My approach to coding websites involves using a custom CSS framework that I have created from a few basic stylesheets. This includes a reset.css to ensure consistency in margins, paddings, and borders across all browsers, a typography.css for establishing rules on fonts, sizes, and colors for standard elements like paragraphs, lists, and headings, a forms.css for handling form styling, and a wireframe.css inspired by A List Apart's Holy Grail layout.
The wireframe structure I use consists of a header, subheader, container, and footer, with the ability to specify one, two, or three columns within the container by applying the appropriate class.
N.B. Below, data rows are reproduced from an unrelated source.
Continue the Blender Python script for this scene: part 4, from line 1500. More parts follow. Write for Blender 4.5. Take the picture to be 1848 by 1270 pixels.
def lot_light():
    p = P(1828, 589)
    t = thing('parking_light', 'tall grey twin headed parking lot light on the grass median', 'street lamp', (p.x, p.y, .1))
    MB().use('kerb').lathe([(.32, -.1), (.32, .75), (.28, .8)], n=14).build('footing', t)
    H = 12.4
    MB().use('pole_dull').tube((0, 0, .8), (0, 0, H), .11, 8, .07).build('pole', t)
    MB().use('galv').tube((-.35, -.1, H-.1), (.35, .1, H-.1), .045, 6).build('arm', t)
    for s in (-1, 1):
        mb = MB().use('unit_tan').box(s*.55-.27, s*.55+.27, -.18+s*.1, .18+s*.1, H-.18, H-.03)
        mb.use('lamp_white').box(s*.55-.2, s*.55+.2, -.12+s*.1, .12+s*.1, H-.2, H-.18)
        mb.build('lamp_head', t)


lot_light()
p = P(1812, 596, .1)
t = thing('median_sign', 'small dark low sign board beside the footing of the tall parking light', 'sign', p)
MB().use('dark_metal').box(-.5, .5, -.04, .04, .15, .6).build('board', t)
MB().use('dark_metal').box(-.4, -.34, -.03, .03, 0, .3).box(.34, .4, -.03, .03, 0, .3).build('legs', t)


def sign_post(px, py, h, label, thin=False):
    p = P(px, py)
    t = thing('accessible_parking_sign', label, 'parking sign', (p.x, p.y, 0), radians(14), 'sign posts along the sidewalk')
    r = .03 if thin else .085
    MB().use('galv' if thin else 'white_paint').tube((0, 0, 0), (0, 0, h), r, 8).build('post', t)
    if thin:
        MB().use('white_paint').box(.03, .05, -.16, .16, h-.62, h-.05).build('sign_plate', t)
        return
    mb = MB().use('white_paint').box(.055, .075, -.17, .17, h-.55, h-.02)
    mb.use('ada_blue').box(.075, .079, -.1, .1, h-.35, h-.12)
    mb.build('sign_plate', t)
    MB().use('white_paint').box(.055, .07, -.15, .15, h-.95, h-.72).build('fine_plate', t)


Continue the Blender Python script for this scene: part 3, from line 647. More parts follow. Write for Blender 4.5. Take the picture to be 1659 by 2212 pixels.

When building a page, I start by creating the HTML structure in a global manner, beginning with the wireframe sections and then adding divisions within them. I typically populate the header with a h1 heading and a list of main navigation links, sidebars with various content blocks, and the main column with placeholder text. This helps give the page some substance, even if the actual content is nonsensical at this stage.
For each element, such as the navigation menu, I first write the HTML markup without any styling to ensure proper semantics. Once the HTML structure looks good in a style-less browser, I then apply the necessary CSS rules.
All additional styles are added to a separate stylesheet named main.css, organized in a similar structure to the webpage itself. This includes sections for general classes used throughout the site, as well as specific styling for the header, subheader, main column, sidebars, and footer.
This method forces me to consider the semantic structure of each HTML element before applying any styling, while also providing a solid foundation to work from with the pre-defined CSS framework.
(A work-in-progress example can be viewed at pkr.nl/template/, where the forum tab in the top menu leads to a page with a different column layout).